Sonos has only given out a few details of the new operating system, stating that new products launched from May 2020 onwards will run the S2 operating system exclusively and will require a new app to work; there are no new product announcements at this stage.

The company has also said that existing hardware compatible with S2 will be able to upgrade their system from June and will be able to download the new app, which will simply be called Sonos.

Sonos has promised that S2 will bring increased personalisation and higher resolution audio formats. Interestingly, the company has said that upgrade audio bandwidth would bring higher-resolution audio for home theatre. This raises the possibility that Sonos will have a system capable of decoding high-resolution formats, such as Dolby TrueHD. Current home theatre products, such as the Sonos Beam and Sonos Playbar do not support these formats.

Via the new S2 app, there are also some enhancements including room groups. These will remember commonly-grouped rooms, letting you target music to areas faster than the current process, where rooms have to be individually grouped together.

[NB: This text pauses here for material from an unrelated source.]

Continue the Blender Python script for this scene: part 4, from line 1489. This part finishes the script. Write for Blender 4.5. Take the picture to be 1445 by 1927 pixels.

What happens to old Sonos products?

Sonos has also taken time to clarify what happens to old products that will no support the S2 operating system. As announced before, when Sonos said it was killing updates for old products old products can’t be updated to the S2 software. The list of unsupported devices is:

  • Zone Players
  • CR200
  • Bridge
  • Connect (Gen 1)
  • Connect:Amp (Gen 1)
  • Play:5 (Gen 1) speakers fall into the old category and cannot be updated to S2.

What happens depends on the mix of products you have in your system. In all scenarios, old products will continue to get bug fixes and security updates.

You have S1-compatible products only

If you have older products that can’t run the S2 OS, then you don’t have to do anything, and all of your products will continue to run as they do today. These products will be controlled through the app that’s available today, although this will be renamed the Sonos S1 Controller.

You have only S2 compatible devices

If you have S2-compatible devices only, including older products that can be upgraded or new products yet to launch, you can download the new Sonos app and upgrade your entire system to run the new operating system.

You have a mix of S1 and S2 devices

If your system is a mix of products, then you have a few choices. First, you can leave the system as it is, and run on the S1 OS, but you will miss out on new features, particularly for any products that could be upgraded. This will also prevent you from adding new future products into the mix, as these will be S2 compatible only.

The next option is to remove S1 products from your existing system so that what’s left can be upgraded to S2. There are three options here. First, you can just remove the old players that you don’t use. Secondly, you can use the Sonos Trade Up scheme, which will get you a 30% discount on new players. This option used to require you to put your old players into recycle mode, effectively bricking them, but Sonos has removed this requirement and you still get your discount.

Finally, you can split your system into two separate parts that can no longer be grouped, letting you run older and newer components. Sonos will release information on how to split players in the future.